The surface of the soil at the three-acre site was disturbed and oversown with a mix of 26 native wildflowers. These species have been selected to suit the thin, limestone soils of the Mendips. The seed mix includes native wildflowers such as Lady’s bedstraw, yellow rattle, oxeye daisies and common knapweed, as well as slow growing grasses that will benefit a multitude of insects, pollinators and butterflies.


As the meadow matures, it will become a ‘donor site’, from which wildflower seeds can be harvested and used as part of other local nature conservation projects.


Since the 1930s, the UK has lost 97% of its wildflower meadows, mainly due to changes in agricultural practices. This decrease of flowers in our countryside has had a hugely negative impact on British wildlife from insects right the way up the food chain.

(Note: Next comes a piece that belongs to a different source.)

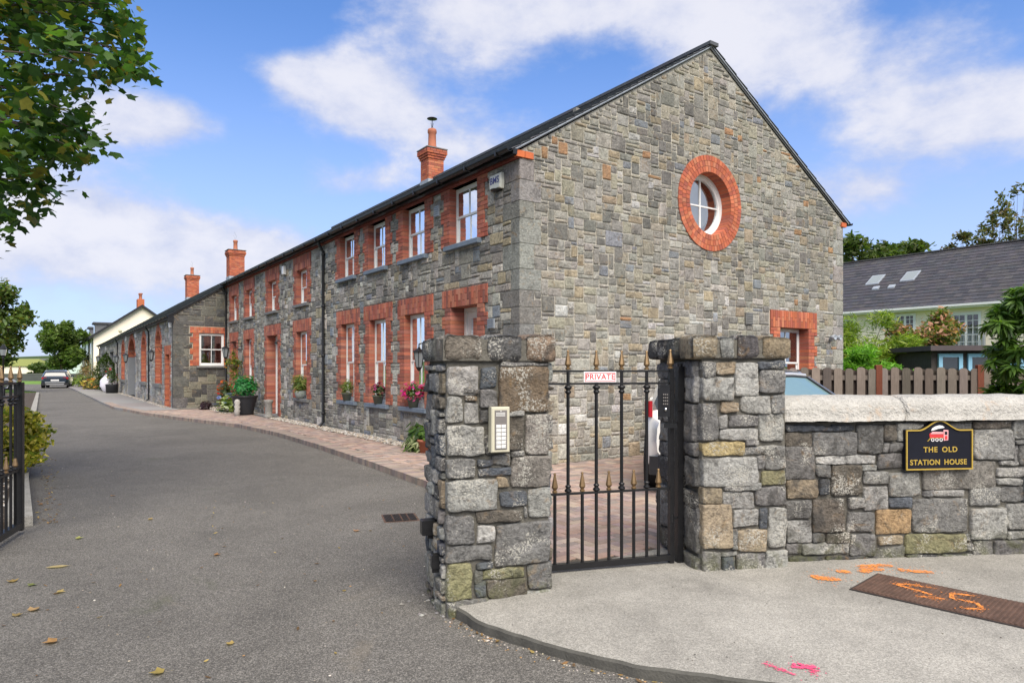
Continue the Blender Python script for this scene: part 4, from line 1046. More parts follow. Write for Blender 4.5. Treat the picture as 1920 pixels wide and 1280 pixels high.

Nick Heather, Ranger for the National Trust, says: ‘Tor Hill Wood is such an important greenspace for our community in Wells, which is why this restoration project is so exciting. Not only are diverse wildflower meadows a vital habitat for our declining wildlife, they are also beautiful places for people to enjoy and get close to nature.’

The Mendip Landscape Project is seeking to restore priority and protected calcareous grassland habitats across the Mendips and connect the community with its nature and heritage. 

Tor Hill Wood is on the eastern fringe of the newly declared Mendip Hills ‘super’ National Nature Reserve, providing an important stepping stone of calcareous limestone grassland habitat within the 1,400ha area of land.